Allen's response to the inspector general, attached to the just-released report, states that he "disagree[s] with the characterization of my communications and actions.

"I take strong exception to allegations that I interfered in the process and demonstrated a lack of integrity or compliance with legal and ethical standards. Many efforts were taken to ensure we got timely and accurate information in order for the commander to take appropriate measures."

He is declining to comment beyond that response, according to ABC News.

The Pentagon has declined to take disciplinary action against Allen or the two other officers the inspector general recommends it act against, according to a Feb. 9 Pentagon response to the report provided by the inspector general.

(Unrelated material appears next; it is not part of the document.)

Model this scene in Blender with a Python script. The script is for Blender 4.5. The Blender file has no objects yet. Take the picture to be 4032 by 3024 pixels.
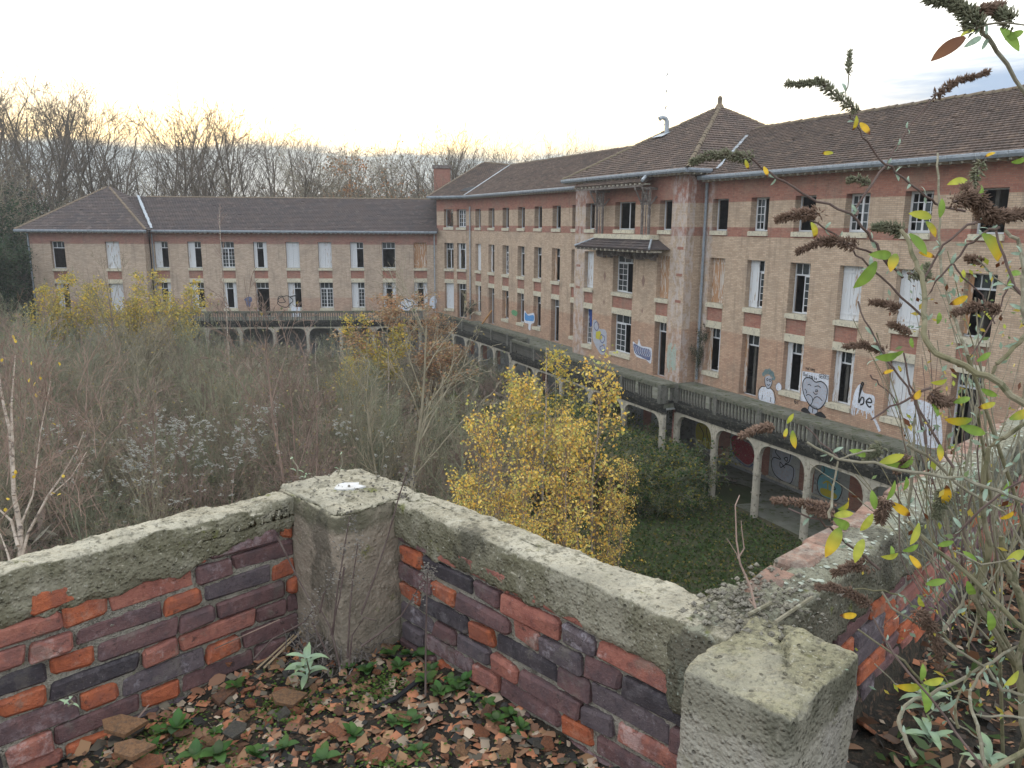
import bpy, math, random
import numpy as np
from mathutils import Vector, Matrix, noise as mnoise

sc = bpy.context.scene
COL = sc.collection
R_ = math.radians
EYE = 12.25
PITCH, ROLL, FPX = R_(11.65), R_(0.35), 3028.0

# ------------------------------------------------------------------ camera, sky, sun, exposure
cam_d = bpy.data.cameras.new('camera'); cam = bpy.data.objects.new('camera', cam_d); COL.objects.link(cam)
cam_d.sensor_width = 36.0; cam_d.lens = FPX / 4032 * 36.0
cam_d.clip_start = 0.05; cam_d.clip_end = 3000
cam.location = (0, 0, EYE)
cam.rotation_mode = 'QUATERNION'
cam.rotation_quaternion = (Matrix.Rotation(R_(90) - PITCH, 3, 'X') @ Matrix.Rotation(ROLL, 3, 'Z')).to_quaternion()
sc.camera = cam
SUN_EL, SUN_AZ = R_(9), R_(-14)          # low sun behind thin cloud, ahead and a little left
sc.view_settings.view_transform = 'Standard'; sc.view_settings.look = 'None'
sc.view_settings.exposure = 0.30; sc.view_settings.gamma = 1.0; sc.view_settings.use_curve_mapping = False

world = bpy.data.worlds.new('World'); sc.world = world; world.use_nodes = True


class NT:
    """small node-tree helper"""
    def __init__(s, nt):
        s.nt = nt; nt.nodes.clear()
    def n(s, t, **kw):
        o = s.nt.nodes.new(t)
        for k, v in kw.items():
            if k[0] == '_': setattr(o, k[1:], v)
        return o
    def l(s, a, b): s.nt.links.new(a, b)
    def put(s, sock, v):
        if isinstance(v, bpy.types.NodeSocket): s.l(v, sock)
        elif v is not None:
            if hasattr(sock, 'default_value'):
                try: sock.default_value = v
                except Exception: sock.default_value = (*v, 1) if len(v) == 3 else v
    def math(s, op, a, b=None, c=None, clamp=False):
        o = s.n('ShaderNodeMath', _operation=op, _use_clamp=clamp)
        s.put(o.inputs[0], a)
        if b is not None: s.put(o.inputs[1], b)
        if c is not None: s.put(o.inputs[2], c)
        return o.outputs[0]
    def sm(s, x, a, b):                   # smoothstep from a to b
        o = s.n('ShaderNodeMapRange', _interpolation_type='SMOOTHSTEP')
        s.put(o.inputs[0], x); s.put(o.inputs[1], a); s.put(o.inputs[2], b)
        return o.outputs[0]
    def mix(s, f, a, b, mode='MIX'):
        o = s.n('ShaderNodeMix', _data_type='RGBA', _blend_type=mode)
        s.put(o.inputs[0], f)
        for sock, v in ((o.inputs[6], a), (o.inputs[7], b)):
            if isinstance(v, bpy.types.NodeSocket): s.l(v, sock)
            else: sock.default_value = (*v, 1) if len(v) == 3 else v
        return o.outputs[2]
    def noise(s, vec, scale, detail=3, rough=.55, out=0, dist=0):
        o = s.n('ShaderNodeTexNoise'); s.put(o.inputs['Vector'], vec)
        o.inputs['Scale'].default_value = scale; o.inputs['Detail'].default_value = detail
        o.inputs['Roughness'].default_value = rough; o.inputs['Distortion'].default_value = dist
        return o.outputs[out]
    def vor(s, vec, scale, feature='F1'):
        o = s.n('ShaderNodeTexVoronoi', _feature=feature); s.put(o.inputs['Vector'], vec)
        o.inputs['Scale'].default_value = scale
        return o.outputs[0]
    def mapv(s, vec, scale=(1, 1, 1), loc=(0, 0, 0)):
        o = s.n('ShaderNodeMapping'); s.put(o.inputs[0], vec)
        o.inputs['Scale'].default_value = scale; o.inputs['Location'].default_value = loc
        return o.outputs[0]
    def bump(s, h, strength=.5, dist=.01, normal=None):
        o = s.n('ShaderNodeBump'); s.put(o.inputs['Height'], h)
        o.inputs['Strength'].default_value = strength; o.inputs['Distance'].default_value = dist
        if normal is not None: s.l(normal, o.inputs['Normal'])
        return o.outputs[0]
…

The Defense Department says it has already reviewed all three officers' actions.

The report, based on interviews with senior Pentagon personnel and a review of thousands of Pentagon documents, is causing a stir on Capitol Hill. Sen. Claire McCaskill (D-Mo.), a Senate Armed Services Committee member who has focused on uncovering waste in Afghanistan, called the facility "one of the most outrageous, deliberate, and wasteful misuses of taxpayer dollars in Afghanistan we’ve ever seen."

McCaskill added, in a statement provided to HuffPost, that she would support efforts to hold the three officers accountable as the inspector general suggested.

Dunford, who is not directly implicated by the report, will need to be confirmed by the Senate before he can take up his new position as the chief military official in the country. It appeared Wednesday that Allen's behavior could become an issue around the time of Dunford's confirmation hearing, which could come next month.

The inspector general for Afghanistan has uncovered scores of examples of U.S. waste there as part of his congressionally mandated mission. However, his office at times has had tension with federal agencies it accuses of mismanaging taxpayer dollars, and has seen its capacity to monitor the massive U.S. investment in Afghanistan shrink as the American footprint there diminishes. President Barack Obama has promised to fully end the U.S. mission there by the end of 2016 -- even as worries grow about the Afghan army's ability to face off the Taliban insurgency and other extremist groups on its own.